Эта грязная личность, в свою очередь, ошибалась насчет истинных причин того, почему ей все более и более выпадала роль необходимого человека. В то время как его партия была достаточно проницательна, чтобы приписывать растущее значение Бонапарта создавшейся обстановке, сам он верил, что обязан этим только магическому влиянию своего имени и своему неустанному пародированию Наполеона. Его предприимчивость росла с каждым днем. На паломничества в Висбаден и Сент-Леонардс он ответил своими поездками по Франции. Бонапартисты так мало возлагали надежд на магическое действие его персоны, что посылали за ним повсюду целые поезда и битком набитые дилижансы клакеров, членов Общества 10 декабря, этой организации парижского люмпен-пролетариата. Они вкладывали в уста своей марионетки слова, которые, смотря по приему, оказанному президенту в том или другом городе, означали бы — в качестве девиза политики президента — или республиканское смирение, или выдержку и настойчивость. Несмотря на все маневры, эти поездки меньше всего походили на триумфальные шествия.
В уверенности, что ему удалось таким путем воодушевить народ, Бонапарт принялся за агитацию среди армии. Он устроил на равнине Сатори, у Версаля, большие смотры войскам, на которых старался подкупить солдат чесночной колбасой, шампанским и сигарами. Если настоящий Наполеон умел ободрять истомленных солдат среди тягот своих завоевательных походов внезапными проявлениями патриархальной фамильярности, то псевдо-Наполеон воображал, что войска выражали ему благодарность, когда кричали «Vive Napoleon, vive le saucisson!»

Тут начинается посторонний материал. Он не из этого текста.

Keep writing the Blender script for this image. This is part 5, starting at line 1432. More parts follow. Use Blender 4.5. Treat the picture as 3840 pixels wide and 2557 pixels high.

Эти смотры привели к тому, что обнаружился долго скрывавшийся разлад между Бонапартом и военным министром Опулем, с одной стороны, и Шангарнье — с другой, В лице Шангарнье партия порядка нашла своего действительно нейтрального человека, у которого не могло быть и речи о собственных династических притязаниях. Она предназначала его в преемники Бонапарту. К тому же, благодаря своему поведению 29 января и 13 июня 1849 г. Шангарнье стал великим полководцем партии порядка, новым Александром, разрубившим, по мнению робкого буржуа, своим грубым вмешательством гордиев узел революции. Будучи по существу не менее жалким, чем Бонапарт, он таким весьма дешевым способом сделался силой и был выдвинут Национальным собранием для надзора за президентом. Он сам кокетничал — например, в дебатах об окладе президента — ролью покровителя Бонапарта и все высокомернее держал себя с ним и с министрами. Когда по случаю нового избирательного закона ожидали восстания, он запретил своим офицерам принимать какие бы то ни было приказания от военного министра или от президента. Печать, со своей стороны, способствовала возвеличению личности Шангарнье. За полным отсутствием сколько-нибудь выдающихся личностей партии порядка пришлось наделить одного человека силой, которой не было у всего ее класса, и таким путем раздуть его в какого-то великана. Так возник миф о Шангарнье —
Бонапарт уже однажды отомстил Шангарнье, спровоцировав своего военного министра на дисциплинарные столкновения с неудобным покровителем. Последний смотр в Сатори довел, наконец, старую вражду до открытой вспышки. Конституционное негодование Шангарнье не знало больше никаких границ, когда кавалерийские полки продефилировали перед Бонапартом с антиконституционными криками «Vive l'empereur!»